Even staunchly loyal Republicans said the White House had made a serious mistake. “In this situation, in my view, they should have kept their mouth shut and just said, ‘We have information, trust us,’” said VA Senator George Allen.

Some observers charged that the public skepticism surrounding the administration’s conduct in the “war against terrorism” had been largely induced by the government itself.

According to one recent poll, nearly 40 percent of the public believes the White House is manipulating the threat level for political reasons, a notion that gained more support when the Department of Homeland Security raised the threat level to “orange” or “high” on the morning after Bush’s Democratic foe, John Kerry, accepted the presidential nomination, concluding a four-day party convention.

Similarly, the administration announced the arrest in Pakistan of a senior al-Qaida operative, Ahmed Khalfan Ghailani, wanted for organizing the 1998 suicide bombings of the US embassies in Nairobi and Dar es Salaam, on the third day of the Democratic convention, and three weeks after The New Republic weekly quoted Pakistani intelligence officials as saying the White House had asked them to announce the arrest or killing of any “high-value [al-Qaida] target” any time between July 26 and 28, the first three days of the Democratic Convention.

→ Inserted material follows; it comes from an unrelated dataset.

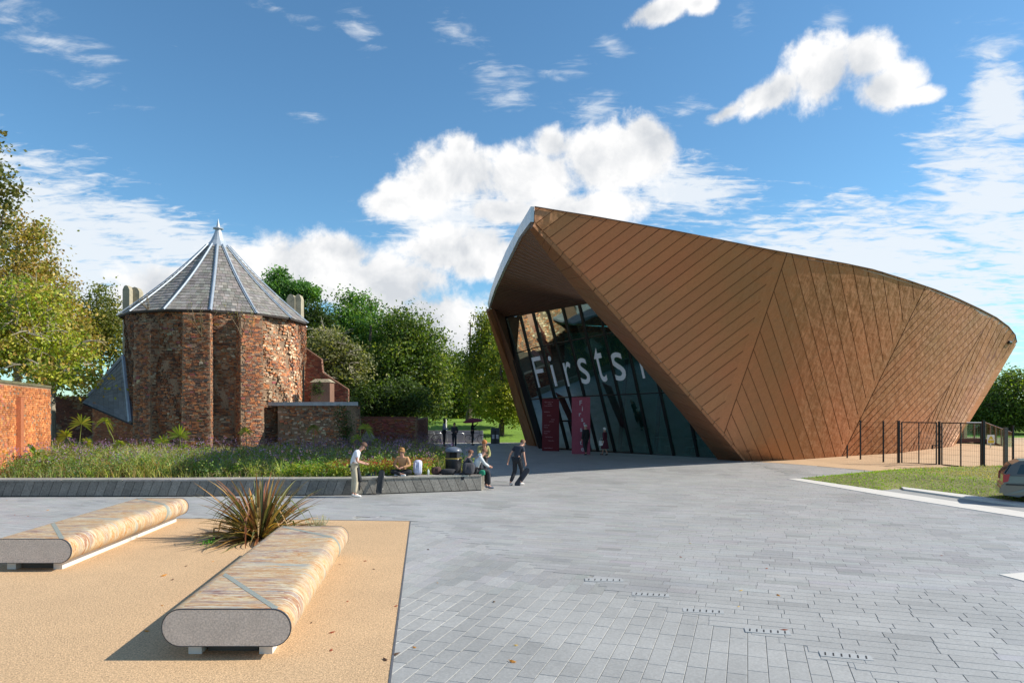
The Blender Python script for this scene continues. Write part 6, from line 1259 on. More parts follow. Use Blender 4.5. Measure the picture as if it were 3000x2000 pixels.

At the time, former CIA officer Robert Baer said the announcement made “no sense.” “To keep these guys off-balance, a lot of this stuff should be kept in secret. You get no benefit from announcing an arrest like this.”

“By exposing the only deep mole we’ve ever had within al-Qaida, it ruined the chance to capture dozens if not hundreds more,” a former Justice Department prosecutor, John Loftus, told Fox News on Saturday.